● Goal:
Pictures stay out of this copy; please retype only the lines from the start of the records through the line with "from mathutils import Vector, Matrix".

● Data lines:

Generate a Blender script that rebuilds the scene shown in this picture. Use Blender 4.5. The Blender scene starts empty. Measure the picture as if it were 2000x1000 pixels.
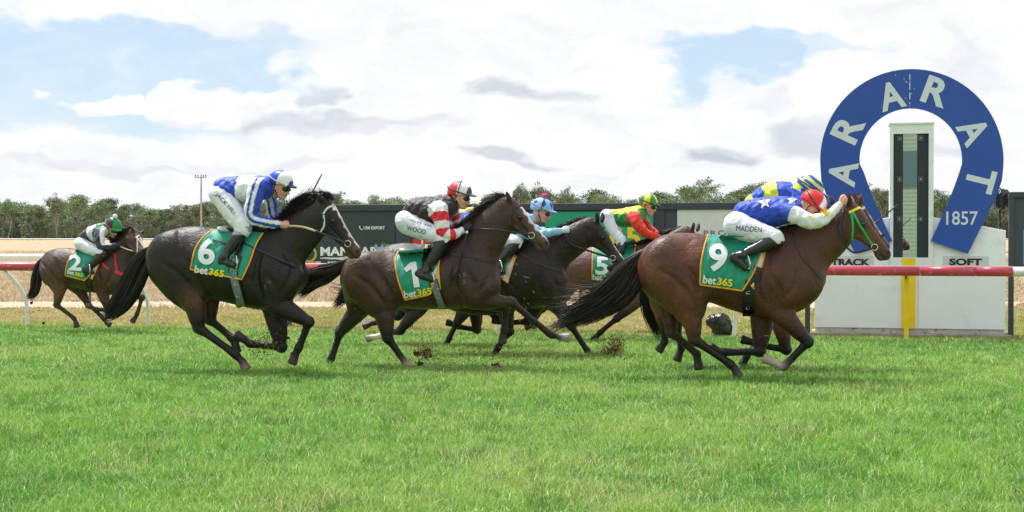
import bpy, bmesh, math, random
import numpy as np
from mathutils import Vector, Matrix

# ------------------------------------------------------------------ camera
S = bpy.context.scene
C = S.collection
random.seed(7)
rng = np.random.default_rng(7)
FP = 2778.0          # focal length in photo pixels (2000 px wide), 50 mm on 36 mm
HOR = 467.0
CH = 1.35
PITCH = math.atan((500.0 - HOR) / FP)
cam_d = bpy.data.cameras.new("camera")
cam_d.lens = 50.0
cam_d.sensor_width = 36.0
cam_d.clip_end = 3000
cam = bpy.data.objects.new("camera", cam_d)
C.objects.link(cam)
cam.location = (0, 0, CH)
cam.rotation_euler = (math.radians(90) - PITCH, 0, 0)
S.camera = cam
S.view_settings.view_transform = 'Standard'
S.view_settings.look = 'None'
S.view_settings.gamma = 1
S.view_settings.exposure = 0.62

# ------------------------------------------------------------------ sun and sky
SUN_EL, SUN_AZ = 64.0, 318.0      # azimuth: clockwise from +Y (direction the light comes from)
sd = bpy.data.lights.new("sun", 'SUN')
sd.energy = 3.5
sd.angle = math.radians(7)
sd.color = (1.0, 0.965, 0.925)
sun = bpy.data.objects.new("sun", sd)
C.objects.link(sun)
_a = math.radians(SUN_AZ)
_dir = Vector((math.sin(_a) * math.cos(math.radians(SUN_EL)), math.cos(_a) * math.cos(math.radians(SUN_EL)), math.sin(math.radians(SUN_EL))))
sun.rotation_euler = _dir.to_track_quat('Z', 'Y').to_euler()
sun.location = (0, -10, 30)

W = bpy.data.worlds.new("World")
S.world = W
W.use_nodes = True


class NT:
    """tiny helper for building node trees"""
    def __init__(s, tree):
        s.t = tree
        s.n = tree.nodes
        s.l = tree.links

    def node(s, typ, **kw):
        n = s.n.new(typ)
        for k, v in kw.items():
            setattr(n, k, v)
        return n

    def put(s, sock, v):
        if isinstance(v, bpy.types.NodeSocket):
            s.l.new(v, sock)
        elif v is not None:
            if isinstance(v, (tuple, list)) and hasattr(sock.default_value, '__len__') and len(sock.default_value) == 4 and len(v) == 3:
                v = tuple(v) + (1.0,)
            sock.default_value = v

    def m(s, op, a, b=None, c=None, clamp=False):
        n = s.node('ShaderNodeMath', operation=op)
        n.use_clamp = clamp
        s.put(n.inputs[0], a)
        if b is not None: s.put(n.inputs[1], b)
        if c is not None: s.put(n.inputs[2], c)
        return n.outputs[0]

    def mix(s, f, a, b, blend='MIX'):
        n = s.node('ShaderNodeMix', data_type='RGBA', blend_type=blend)
        s.put(n.inputs[0], f)
        s.put(n.inputs[6], a)
        s.put(n.inputs[7], b)
        return n.outputs[2]

    def smooth(s, x, lo, hi, a=0.0, b=1.0):
        n = s.node('ShaderNodeMapRange', interpolation_type='SMOOTHSTEP')
        s.put(n.inputs[0], x)
        for i, v in enumerate((lo, hi, a, b)):
            s.put(n.inputs[1 + i], v)
        return n.outputs[0]

    def noise(s, vec, scale, detail=4.0, rough=0.55, dist=0.0):
        n = s.node('ShaderNodeTexNoise')
        if vec is not None: s.put(n.inputs['Vector'], vec)
        n.inputs['Scale'].default_value = scale
        n.inputs['Detail'].default_value = detail
        n.inputs['Roughness'].default_value = rough
        n.inputs['Distortion'].default_value = dist
        return n.outputs['Fac']

    def sep(s, v):
        n = s.node('ShaderNodeSeparateXYZ')
        s.put(n.inputs[0], v)
        return n.outputs

    def comb(s, x, y, z):
        n = s.node('ShaderNodeCombineXYZ')
        for i, v in enumerate((x, y, z)):
            s.put(n.inputs[i], v)
        return n.outputs[0]


def build_world():
    t = NT(W.node_tree)
    t.n.clear()
    out = t.node('ShaderNodeOutputWorld')
    bg = t.node('ShaderNodeBackground')
    t.l.new(bg.outputs[0], out.inputs[0])
    sky = t.node('ShaderNodeTexSky', sky_type='NISHITA')
    sky.sun_disc = False
    sky.sun_elevation = math.radians(SUN_EL)
    sky.sun_rotation = math.radians(SUN_AZ)
    STR = 0.12
    bg.inputs[1].default_value = STR
    tc = t.node('ShaderNodeTexCoord')
    x, y, z = t.sep(tc.outputs['Generated'])
    ay = t.m('MAXIMUM', t.m('ABSOLUTE', y), 0.08)
    az = t.m('DIVIDE', x, ay)
    el = t.m('DIVIDE', z, ay)
    wn = t.node('ShaderNodeTexNoise'); wn.inputs['Scale'].default_value = 16.0; wn.inputs['Detail'].default_value = 3.0; wn.inputs['Roughness'].default_value = .5
    t.l.new(t.comb(az, t.m('MULTIPLY', el, 1.8), 1.5), wn.inputs['Vector'])
    wx, wy, wz = t.sep(wn.outputs['Color'])
    az0, el0 = az, el
    az = t.m('ADD', az, t.m('MULTIPLY', t.m('SUBTRACT', wx, .5), .13))
    el = t.m('ADD', el, t.m('MULTIPLY', t.m('SUBTRACT', wy, .5), .050))
    v = t.comb(t.m('MULTIPLY', az, 1.0), t.m('MULTIPLY', el, 2.0), t.m('MULTIPLY', t.m('SIGN', y), 3.0))
    nA = t.noise(v, 7.0, 7.0, 0.58, 0.2)
    nB = t.noise(v, 20.0, 6.0, 0.6, 0.3)
    vs = t.comb(az, t.m('MULTIPLY', el, 4.5), 5.0)
    nC = t.noise(vs, 7.0, 5.0, 0.6, 0.4)      # flat streaky undersides
    nD = t.noise(v, 52.0, 4.0, 0.6, 0.2)
    nn = t.m('ADD', t.m('MULTIPLY', t.m('SUBTRACT', nA, 0.5), 2.6), t.m('ADD', t.m('MULTIPLY', t.m('SUBTRACT', nB, 0.5), 1.5), t.m('MULTIPLY', t.m('SUBTRACT', nD, 0.5), .7)))

    def blobs(lst, nz=1.0, lo=0.55, hi=1.25):
        cur = None
        for (px, py, rx, ry, amt) in lst:
            a0, e0, ra, re = (px - 1000) / FP, (HOR - py) / FP, rx / FP, ry / FP
            dx = t.m('DIVIDE', t.m('SUBTRACT', az, a0), ra)
            dy = t.m('DIVIDE', t.m('SUBTRACT', el, e0), re)
            d = t.m('SQRT', t.m('ADD', t.m('MULTIPLY', dx, dx), t.m('MULTIPLY', dy, dy)))
            d = t.m('ADD', d, t.m('MULTIPLY', nn, nz))
            mk = t.smooth(d, lo, hi, amt, 0.0)
            cur = mk if cur is None else t.m('MAXIMUM', cur, mk)
        return cur
    # clear air, then the cumulus in front of it
    hole = blobs([(330, 150, 400, 120, .95), (-60, 150, 260, 130, .95), (1390, 130, 210, 95, .95), (2350, 200, 260, 80, .8), (100, -250, 500, 80, .7), (1560, 90, 120, 36, .7)], 0.30, .75, 1.15)
    puff = blobs([(205, 192, 84, 26, 1), (330, 196, 70, 36, 1), (420, 205, 130, 44, 1), (540, 215, 130, 55, 1), (760, 130, 175, 150, 1), (1100, 120, 225, 130, 1), (1010, 260, 460, 95, 1), (1600, 235, 250, 90, 1), (1720, 160, 140, 60, 1),
                  (80, 320, 330, 62, 1), (420, 330, 260, 50, 1), (700, 25, 330, 40, .8), (1500, 20, 330, 48, 1), (250, 12, 260, 34, .75)], 0.34, .78, 1.08)
    thin = t.smooth(nA, .42, .66, 0, .55)
    hole = t.m('MULTIPLY', t.m('MULTIPLY', hole, t.m('SUBTRACT', 1.0, puff)), t.m('SUBTRACT', 1.0, thin))
    grey = blobs([(1040, 182, 190, 24, .75), (640, 240, 260, 24, .7), (640, 192, 48, 22, .7), (1400, 284, 84, 24, 1.0), (1570, 262, 100, 44, .7), (985, 305, 130, 16, .7),
                  (1900, 120, 140, 80, .25), (480, 320, 200, 14, .35), (1880, 300, 160, 36, .4), (200, 336, 260, 14, .35), (1500, 190, 90, 30, .3), (330, 235, 120, 18, .35)], 0.30, .4, 1.2)
    streak = t.m('MULTIPLY', t.smooth(nC, 0.50, 0.74), t.smooth(el, 0.005, 0.07, 0.5, 0.2))
    gm = t.m('MAXIMUM', t.m('MULTIPLY', grey, t.smooth(nC, .30, .58, .35, 1.0)), streak)
    gm = t.m('ADD', gm, t.m('MULTIPLY', t.smooth(nA, .38, .64), .15), clamp=True)
    cloud = t.mix(gm, (5.6, 5.68, 5.82, 1), (3.2, 3.45, 3.8, 1))
    tex = t.smooth(nB, 0.3, 0.7, 0.94, 1.05)
    cl2 = t.node('ShaderNodeVectorMath', operation='SCALE')
    t.l.new(cloud, cl2.inputs[0]); t.l.new(tex, cl2.inputs[3])
    blue = t.mix(t.smooth(el, .0, .14, .95, .85), sky.outputs[0], t.mix(t.smooth(el, 0.03, .15), (3.9, 4.6, 5.2, 1), (2.95, 3.95, 4.95, 1)))
    # generic breaks in the cloud overhead and behind, away from the photographed part
    gen = t.m('MULTIPLY', t.smooth(nA, 0.36, 0.25), t.smooth(el, 0.2, 0.4))
    hol = t.m('MAXIMUM', hole, gen)
    col = t.mix(hol, cl2.outputs[0], blue)
    t.l.new(col, bg.inputs[0])


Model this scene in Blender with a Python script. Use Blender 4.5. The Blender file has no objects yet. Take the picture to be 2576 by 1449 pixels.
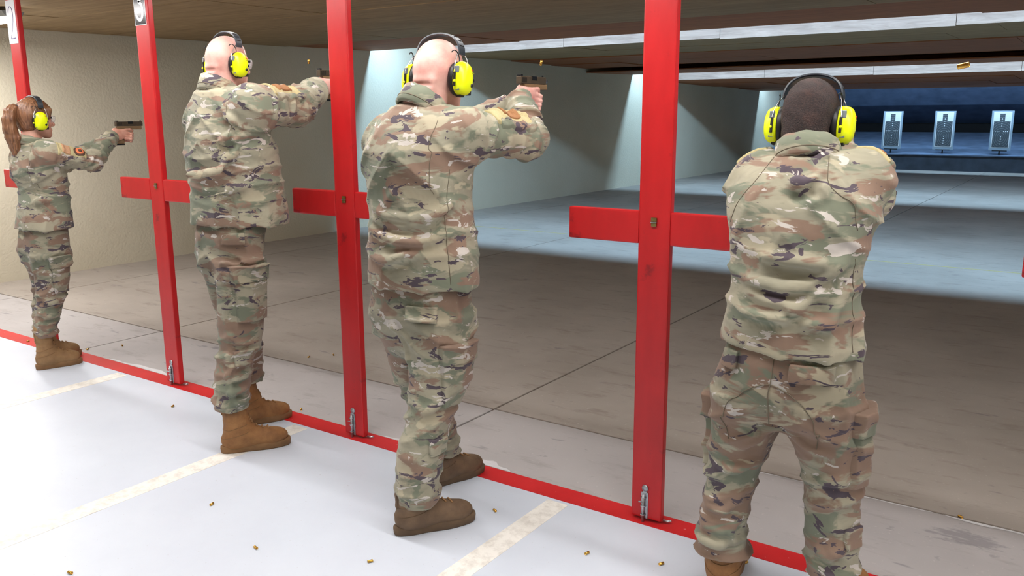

● Exercise answer:
Generate a Blender script that rebuilds the scene shown in this picture. Use Blender 4.5. The Blender scene starts empty. Measure the picture as if it were 2000x1000 pixels.
import bpy, bmesh, math, random
import numpy as np
from mathutils import Vector, Matrix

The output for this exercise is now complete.